No retailer expects every customer to be happy with every item they purchase. But a worrying rise in the number of returns is causing businesses all sorts of headaches.

And with Christmas just around the corner, many retailers are bracing themselves for a post-festive season avalanche of returned gifts, posing considerable logistical challenges, adding unwanted extra costs and raising the delicate question of just how generous businesses can afford to be with their returns policies.

The problem is particularly acute in ecommerce, with up to 30% of all items bought online now sent back, a figure that has leapt by 20% in the past two years. And it’s also an issue that disproportionately affects the fashion and apparel sector, with UK shoppers returning an astonishing £4.1bn worth of online clothing purchases in 2022.

What is more, it’s a trend that is being driven by consumer intention. A third of shoppers admit that they over-order online with the intention of returning some items.

The in-store context

But this doesn’t mean that bricks-and-mortar retailers are immune to the problem. It’s true that retailers only have to accept returns on items bought in store if they are faulty. Whereas, as per the terms of the Consumer Contracts Regulations 2013, shoppers have much more leeway for returning items bought online. This is to account for the fact that online purchases are made on the basis of text descriptions and photos, without the opportunity to examine or try out goods directly (a big factor in the high proportion of apparel returns).

But still, the proportion of store-bought items that end up getting returned hovers just under 10%. And perhaps more importantly, pretty much every bricks-and-mortar retailer these days is also a digital retailer. If you have an ecommerce site, also having stores doesn’t protect you from the high online return rates.

Tellingly, 54% of consumers say they’d prefer to return an item in store, even if they purchased it online. Plenty of businesses offer free postal returns, but a lot of people still find it easier to take an item back to a shop rather than put it in an envelope and drop it at their local Post Office.

Why returns kiosks make sense

All of this makes the emergence of returns kiosks all the more interesting for retailers. New Look is one company that is already trialling the concept. Tech-wise, it’s a straightforward idea – a touchscreen kiosk where customers can enter the purchase details of an item they want to return, or else scan a receipt; a card reader so the cost can be credited back to their bank account; and a drop-off bin for leaving items in.

Logistically, returns kiosks solve one of the biggest pain points retailers face when accepting in-store returns, the impact on staffing resources. Returns brought to checkout slow up transaction processing and add to wait times, causing frustration for other customers. For this reason, many retailers operate separate returns desks. But they still have to be staffed, often by having extra people on shift, and therefore at an extra cost.

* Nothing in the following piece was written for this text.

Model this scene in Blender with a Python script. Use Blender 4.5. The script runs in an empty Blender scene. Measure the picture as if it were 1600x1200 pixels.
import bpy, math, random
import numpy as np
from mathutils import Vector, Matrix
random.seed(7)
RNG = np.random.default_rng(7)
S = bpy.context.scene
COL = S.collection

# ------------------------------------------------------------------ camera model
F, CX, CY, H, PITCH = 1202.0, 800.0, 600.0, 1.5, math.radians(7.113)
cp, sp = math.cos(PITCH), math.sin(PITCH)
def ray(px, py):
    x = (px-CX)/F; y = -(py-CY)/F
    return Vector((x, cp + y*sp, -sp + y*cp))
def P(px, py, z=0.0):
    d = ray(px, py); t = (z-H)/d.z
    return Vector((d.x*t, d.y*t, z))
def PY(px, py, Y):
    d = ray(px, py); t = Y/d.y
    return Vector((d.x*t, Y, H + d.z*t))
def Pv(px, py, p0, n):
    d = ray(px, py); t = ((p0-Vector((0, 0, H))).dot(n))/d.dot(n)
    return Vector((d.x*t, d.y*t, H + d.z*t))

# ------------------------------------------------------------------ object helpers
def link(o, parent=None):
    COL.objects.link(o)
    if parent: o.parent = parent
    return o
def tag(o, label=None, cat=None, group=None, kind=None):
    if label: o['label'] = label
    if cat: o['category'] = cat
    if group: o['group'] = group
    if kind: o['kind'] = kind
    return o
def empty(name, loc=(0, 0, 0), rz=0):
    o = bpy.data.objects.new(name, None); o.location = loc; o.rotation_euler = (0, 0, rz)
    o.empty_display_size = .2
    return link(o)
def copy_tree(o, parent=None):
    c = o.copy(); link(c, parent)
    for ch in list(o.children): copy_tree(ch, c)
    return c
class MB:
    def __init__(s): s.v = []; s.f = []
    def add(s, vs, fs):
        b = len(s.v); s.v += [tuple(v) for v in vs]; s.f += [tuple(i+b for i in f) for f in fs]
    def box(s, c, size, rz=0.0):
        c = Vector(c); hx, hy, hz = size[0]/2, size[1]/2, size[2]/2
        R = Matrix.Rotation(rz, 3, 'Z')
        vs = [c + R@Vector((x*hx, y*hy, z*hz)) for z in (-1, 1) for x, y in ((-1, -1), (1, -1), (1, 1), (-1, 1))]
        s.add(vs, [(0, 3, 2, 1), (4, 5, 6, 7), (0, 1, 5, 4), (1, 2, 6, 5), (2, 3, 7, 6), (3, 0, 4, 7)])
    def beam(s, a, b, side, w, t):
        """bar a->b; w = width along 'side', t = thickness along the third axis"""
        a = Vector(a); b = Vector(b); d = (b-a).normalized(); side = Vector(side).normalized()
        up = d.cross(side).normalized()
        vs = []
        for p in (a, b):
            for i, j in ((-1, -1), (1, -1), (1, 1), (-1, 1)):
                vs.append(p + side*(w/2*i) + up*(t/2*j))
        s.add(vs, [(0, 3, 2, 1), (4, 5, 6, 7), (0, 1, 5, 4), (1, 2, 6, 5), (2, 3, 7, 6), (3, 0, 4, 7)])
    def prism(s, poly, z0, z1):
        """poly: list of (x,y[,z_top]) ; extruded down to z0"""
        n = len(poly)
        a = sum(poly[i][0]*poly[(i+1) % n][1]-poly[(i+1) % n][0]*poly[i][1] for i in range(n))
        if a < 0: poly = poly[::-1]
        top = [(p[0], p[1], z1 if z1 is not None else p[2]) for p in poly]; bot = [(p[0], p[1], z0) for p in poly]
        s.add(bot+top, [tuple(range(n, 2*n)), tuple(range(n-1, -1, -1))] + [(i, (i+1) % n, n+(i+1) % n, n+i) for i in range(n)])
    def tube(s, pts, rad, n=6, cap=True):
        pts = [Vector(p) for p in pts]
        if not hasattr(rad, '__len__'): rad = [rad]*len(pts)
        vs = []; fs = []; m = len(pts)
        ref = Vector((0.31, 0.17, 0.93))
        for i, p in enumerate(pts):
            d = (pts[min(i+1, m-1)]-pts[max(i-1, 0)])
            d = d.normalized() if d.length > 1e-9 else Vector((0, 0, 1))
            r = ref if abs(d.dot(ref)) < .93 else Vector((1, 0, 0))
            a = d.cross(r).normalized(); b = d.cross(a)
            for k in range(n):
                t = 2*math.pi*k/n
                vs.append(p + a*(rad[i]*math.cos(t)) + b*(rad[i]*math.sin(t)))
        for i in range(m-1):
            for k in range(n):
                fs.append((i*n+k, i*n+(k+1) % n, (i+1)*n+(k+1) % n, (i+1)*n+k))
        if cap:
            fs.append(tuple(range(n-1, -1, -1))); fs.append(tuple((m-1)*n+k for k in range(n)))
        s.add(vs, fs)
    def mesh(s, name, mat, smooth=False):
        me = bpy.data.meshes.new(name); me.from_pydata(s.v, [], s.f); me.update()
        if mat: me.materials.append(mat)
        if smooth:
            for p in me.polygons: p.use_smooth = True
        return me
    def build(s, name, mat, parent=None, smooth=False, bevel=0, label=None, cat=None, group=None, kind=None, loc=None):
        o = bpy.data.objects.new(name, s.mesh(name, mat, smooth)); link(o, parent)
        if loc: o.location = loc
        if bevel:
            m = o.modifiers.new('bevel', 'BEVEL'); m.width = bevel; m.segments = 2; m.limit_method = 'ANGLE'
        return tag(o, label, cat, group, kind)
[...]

Making returns self-service solves all of these problems at a swoop, taking it away from normal checkout but without any extra staffing requirements. It’s also a great way to encourage more online customers to switch to in-person returns. Like a number of other large fashion retailers, New Look has started to charge for postage on returns in a bid to discourage shoppers from intentionally overbuying. Offering free returns in store via a kiosk is a good way to keep customers who have genuine reasons for returning items they bought online happy.